Les corps simples, au nombre de soixante-deux, sont les élémens de la chimie moderne. Un grand nombre de ces corps a été découvert depuis un siècle ; mais beaucoup d’entre eux étaient connus de toute antiquité, notamment les métaux usuels. Les anciennes théories n’y voyaient point une substance unique. Beccher, qui vécut de 1625 à 1682 et fut médecin de l’électeur de Bavière, considérait les métaux comme formés d’une terre et d’une matière qui s’en séparait lorsque les métaux étaient soumis à la combustion. Le fer, par exemple, était regardé par lui comme un mélange de ce que nous nommons la rouille et de cette substance hypothétique qu’il nommait le soufre par respect pour la tradition paracelsienne. Stahl, qui adopta les idées de Beccher (il vécut de 1660 à 1734, professa à Hall, et fut plus tard médecin royal à Berlin), appela cette substance du nom nouveau de phlogiston ou combustible. Il fut le vrai fondateur de la théorie phlogistique, qui donna naissance à la théorie de la combustion, aujourd’hui universellement admise, et fondée sur la découverte du gaz oxygène. Les idées de Stahl sur la production des métaux au moyen de leurs terres (ou oxydes, pour employer la terminologie actuelle), par l’addition dû phlogistique, furent adoptées dans toute l’Europe. Elles exercèrent une telle influence sur les esprits, qu’au moment où l’on découvrit les deux gaz simples dont l’étude devait révolutionner toute la science, l’oxygène et le chlore, on les nomma d’abord : le premier, air sans phlogistique ou déphlogistiqué ; le second, acide muriatique sans phlogistique[1]. La découverte de ces corps simples, celle de la théorie véritable de la combustion, les travaux célèbres de Lavoisier et de son, école, renversèrent rapidement l’ancienne théorie. La distinction des corps simples et, des corps composés avait désormais une base solide, et la classification chimique devint possible.

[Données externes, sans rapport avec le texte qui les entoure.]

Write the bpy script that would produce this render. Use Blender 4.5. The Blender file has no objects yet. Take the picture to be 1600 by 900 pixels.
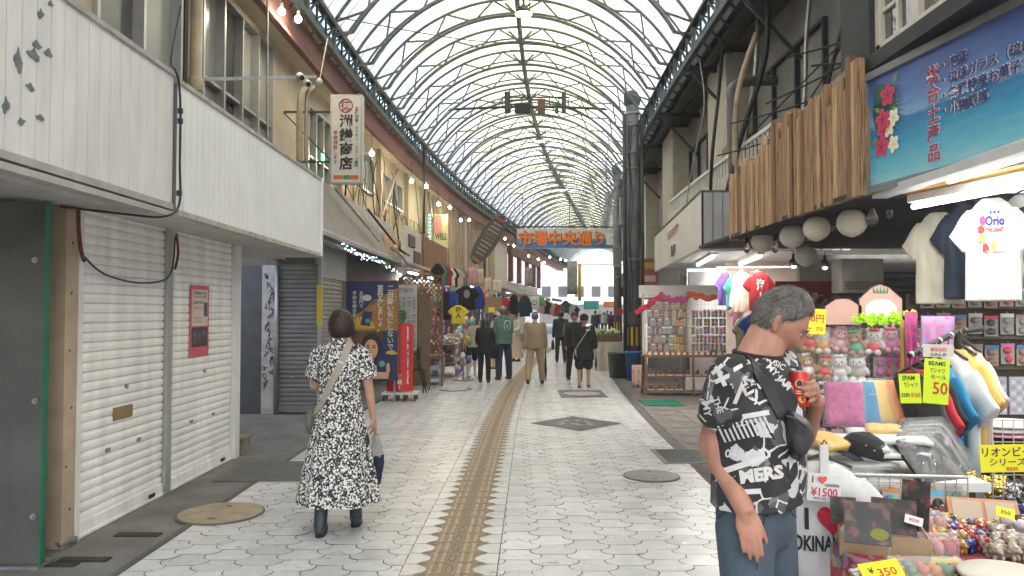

Il ne suffisait pas de reconnaître l’existence des corps simples et des corps composés, Les combinaisons des corps simples sont-elles réglées par des lois fixes et invariables, ou doivent-elles être regardées seulement comme des mélanges qui peuvent s’opérer en toutes proportions ? Les propriétés de ces agrégats sont-elles permanentes, ou varient-elles d’une manière indéfinie ? Ces questions étaient encore

  1. L’oxygène fut découvert presqu’en même temps, en 1774, par Priestley, Scheele et Lavoisier, le chlore par Scheele dans la même année.